Firms call for greater Government support, says Chamber survey

investment
Chris Hobson

Despite strong performances by exporters cashing in on the pound’s lower value during the earlier parts of 2017, businesses will be looking for greater certainty and support from Government next year and beyond.

That’s the underlying message of the responses to the East Midlands Chamber’s  Quarterly Economic Survey for the final three months of 2017. Expected inflationary pressures, particularly arising from the cost of importing raw materials, resulted in a cooling of business confidence in the final quarter, but overall it remained strong.
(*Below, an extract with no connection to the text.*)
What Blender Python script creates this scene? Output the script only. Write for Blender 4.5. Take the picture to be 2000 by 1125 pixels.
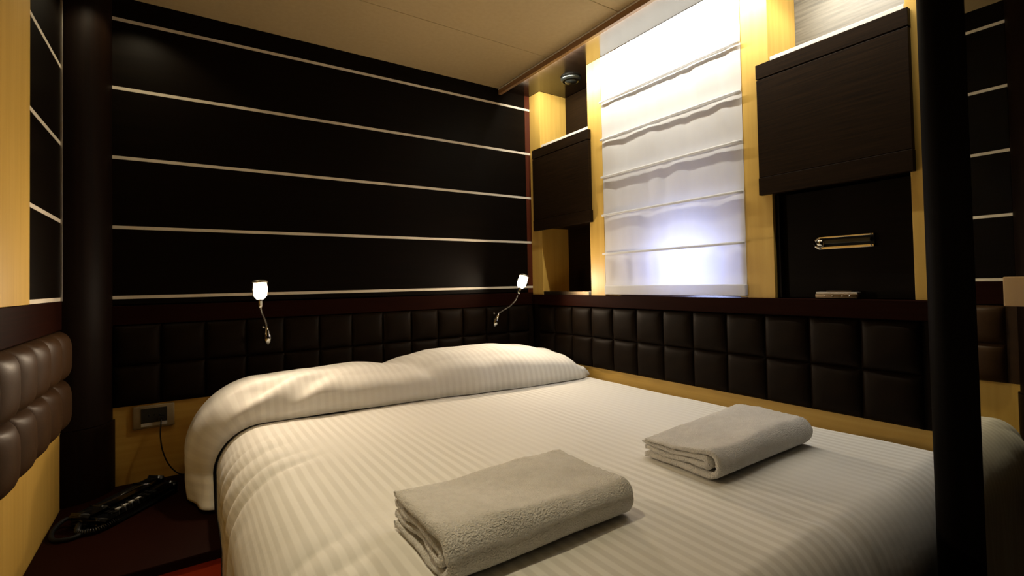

The percentage of companies that reported confidence in turnover in Q4 was slightly down on Q3, but finished the year about ten percentage points higher than in Q4 2016. Confidence in profitability showed an even stronger finish to the year, up almost 20 percentage points over 12 months earlier.

Uncertainty about the future meant business expressing increased investment intentions throughout 2017 were fewer than in 2016 but, overall, ended the year about two percentage points higher than it started.

Recruitment difficulties remained a constant problem for businesses throughout the year, with 60% of respondents saying they had tried to recruit and 58% of them saying they’d struggled to find suitable candidates.

In the survey, 36% of respondents said they had recruited staff during the previous three months compared with just ten per cent that said they’d reduced their workforce.

Intentions to invest in equipment and training remained relatively weak in the fourth quarter compared with historic levels and the concerns about future price increases, which have been a feature of the past 12 months, remained.

Chris Hobson, the Chamber’s Director of Policy, said: “As we move into 2018, businesses will be looking for greater certainty and support to give them the confidence to invest and help grow productivity.

“The skills gap remains a key strategic issue for UK growth and one that Government policy needs to respond to in a meaningful way.

“Despite the uncertainty, however, the State of the Economy Index – compiled from the net results of the Quarterly Economic Survey – ended the year at 360, the second highest it’s been since Q2 2015.

“With Brexit talks now beginning to look at more positive things such as trading arrangements and the customs union, we hope that our negotiators will keep the needs of business to the fore so that we don’t lose momentum when it comes to confidence and investment plans.”